▸ **What to produce**
Drop the pictures, then extract the listing word for word.

*-*-*

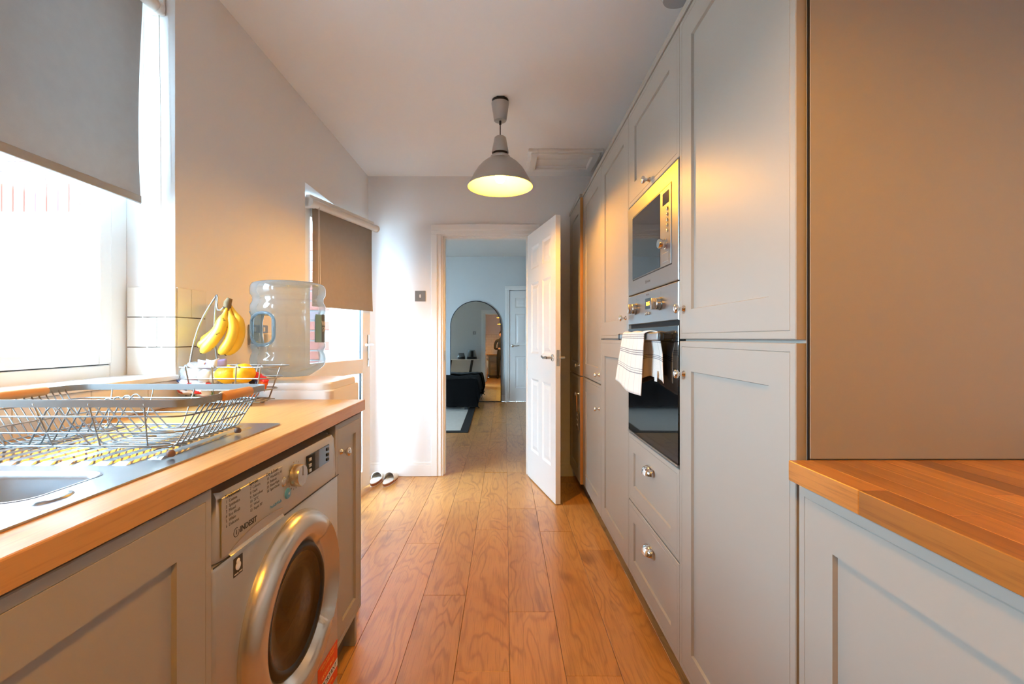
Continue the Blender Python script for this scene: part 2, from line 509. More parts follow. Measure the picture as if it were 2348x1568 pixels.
# tiles on it
def tile_piece(parent, x0, x1, y0, y1, z0, z1):
    b = bmesh.new(); bbox(b, x0, x1, y0, y1, z0, z1, 0.0012, 1)
    mk('tile', b, TILE, parent)
bm = bmesh.new()
box(bm, XL - 0.001, XL + 0.003, -0.6, 1.728, 0.905, 1.0)
box(bm, XL - 0.001, XL + 0.003, WY1 + 0.0005, 1.728, 1.0, 1.318)
box(bm, -1.296, XL + 0.003, WY1 - 0.0035, WY1 + 0.001, 1.016, 1.318)
mk('grout_bed', bm, GROUT, wall_left)
TX0, TX1 = XL, XL + 0.008
rows = [(1.2185, 1.3195), (1.1155, 1.2155), (1.0125, 1.1125), (0.9125, 1.0005)]
for i, (z0, z1) in enumerate(rows):
    if i < 3:
        js = [1.5755, 1.6475, 1.7295] if i % 2 == 0 else [1.5755, 1.7295]
    else:
        js = [1.7295, 1.548 + 0.1] + [1.548 + 0.1 - 0.2 * k for k in range(1, 9)]
        js = sorted(js)
    for a, b in zip(js, js[1:]):
        tile_piece(wall_left, TX0, TX1, a + 0.0013, b - 0.0013, z0, z1)
for i, (z0, z1) in enumerate(rows[:3]):
    js = [-1.294, XL + 0.008] if i != 1 else [-1.294, -1.192, XL + 0.008]
    for a, b in zip(js, js[1:]):
        tile_piece(wall_left, a + 0.0013, b - 0.0013, WY1 - 0.009, WY1 - 0.001, z0 + (0.006 if i == 2 else 0), z1)

# --- other kitchen walls, ceiling
bm = bmesh.new(); box(bm, XR, XR + 0.1, YB - 0.1, YF, 0, ZC + 0.1)
struct(mk('wall_right', bm, WALL), 'white kitchen wall behind the tall grey cabinets', 'wall')
bm = bmesh.new(); box(bm, WX, XR + 0.1, YB - 0.1, YB, 0, ZC + 0.1)
wall_back = struct(mk('wall_back', bm, WALL), 'white end wall of the kitchen behind the viewer', 'wall')
# tiled splashback of the end wall, only seen small in the mirror
mt = bpy.data.materials.new('white_subway_tile_far'); mt.use_nodes = True
_nt = mt.node_tree; _bk = _nt.nodes.new('ShaderNodeTexBrick'); _tc = _nt.nodes.new('ShaderNodeTexCoord'); _mp = _nt.nodes.new('ShaderNodeMapping')
_mp.inputs['Rotation'].default_value = (PI / 2, 0, 0)
_nt.links.new(_tc.outputs['Object'], _mp.inputs[0]); _nt.links.new(_mp.outputs[0], _bk.inputs['Vector'])
_bk.inputs['Color1'].default_value = srgb(226, 222, 213); _bk.inputs['Color2'].default_value = srgb(222, 218, 209); _bk.inputs['Mortar'].default_value = srgb(150, 140, 130)
_bk.inputs['Scale'].default_value = 1.0; _bk.inputs['Brick Width'].default_value = 0.2; _bk.inputs['Row Height'].default_value = 0.1; _bk.inputs['Mortar Size'].default_value = 0.002
_nt.links.new(_bk.outputs['Color'], _nt.nodes['Principled BSDF'].inputs['Base Color']); _nt.nodes['Principled BSDF'].inputs['Roughness'].default_value = 0.15
bm = bmesh.new(); box(bm, -0.8, 0.55, YB, YB + 0.008, 0.9125, 1.72)
mk('tiled_splashback', bm, mt, wall_back)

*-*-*

▸ **Worked answer**
Continue the Blender Python script for this scene: part 2, from line 509. More parts follow. Measure the picture as if it were 2348x1568 pixels.
# tiles on it
def tile_piece(parent, x0, x1, y0, y1, z0, z1):
    b = bmesh.new(); bbox(b, x0, x1, y0, y1, z0, z1, 0.0012, 1)
    mk('tile', b, TILE, parent)
bm = bmesh.new()
box(bm, XL - 0.001, XL + 0.003, -0.6, 1.728, 0.905, 1.0)
box(bm, XL - 0.001, XL + 0.003, WY1 + 0.0005, 1.728, 1.0, 1.318)
box(bm, -1.296, XL + 0.003, WY1 - 0.0035, WY1 + 0.001, 1.016, 1.318)
mk('grout_bed', bm, GROUT, wall_left)
TX0, TX1 = XL, XL + 0.008
rows = [(1.2185, 1.3195), (1.1155, 1.2155), (1.0125, 1.1125), (0.9125, 1.0005)]
for i, (z0, z1) in enumerate(rows):
    if i < 3:
        js = [1.5755, 1.6475, 1.7295] if i % 2 == 0 else [1.5755, 1.7295]
    else:
        js = [1.7295, 1.548 + 0.1] + [1.548 + 0.1 - 0.2 * k for k in range(1, 9)]
        js = sorted(js)
    for a, b in zip(js, js[1:]):
        tile_piece(wall_left, TX0, TX1, a + 0.0013, b - 0.0013, z0, z1)
for i, (z0, z1) in enumerate(rows[:3]):
    js = [-1.294, XL + 0.008] if i != 1 else [-1.294, -1.192, XL + 0.008]
    for a, b in zip(js, js[1:]):
        tile_piece(wall_left, a + 0.0013, b - 0.0013, WY1 - 0.009, WY1 - 0.001, z0 + (0.006 if i == 2 else 0), z1)

# --- other kitchen walls, ceiling
bm = bmesh.new(); box(bm, XR, XR + 0.1, YB - 0.1, YF, 0, ZC + 0.1)
struct(mk('wall_right', bm, WALL), 'white kitchen wall behind the tall grey cabinets', 'wall')
bm = bmesh.new(); box(bm, WX, XR + 0.1, YB - 0.1, YB, 0, ZC + 0.1)
wall_back = struct(mk('wall_back', bm, WALL), 'white end wall of the kitchen behind the viewer', 'wall')
# tiled splashback of the end wall, only seen small in the mirror
mt = bpy.data.materials.new('white_subway_tile_far'); mt.use_nodes = True
_nt = mt.node_tree; _bk = _nt.nodes.new('ShaderNodeTexBrick'); _tc = _nt.nodes.new('ShaderNodeTexCoord'); _mp = _nt.nodes.new('ShaderNodeMapping')
_mp.inputs['Rotation'].default_value = (PI / 2, 0, 0)
_nt.links.new(_tc.outputs['Object'], _mp.inputs[0]); _nt.links.new(_mp.outputs[0], _bk.inputs['Vector'])
_bk.inputs['Color1'].default_value = srgb(226, 222, 213); _bk.inputs['Color2'].default_value = srgb(222, 218, 209); _bk.inputs['Mortar'].default_value = srgb(150, 140, 130)
_bk.inputs['Scale'].default_value = 1.0; _bk.inputs['Brick Width'].default_value = 0.2; _bk.inputs['Row Height'].default_value = 0.1; _bk.inputs['Mortar Size'].default_value = 0.002
_nt.links.new(_bk.outputs['Color'], _nt.nodes['Principled BSDF'].inputs['Base Color']); _nt.nodes['Principled BSDF'].inputs['Roughness'].default_value = 0.15
bm = bmesh.new(); box(bm, -0.8, 0.55, YB, YB + 0.008, 0.9125, 1.72)
mk('tiled_splashback', bm, mt, wall_back)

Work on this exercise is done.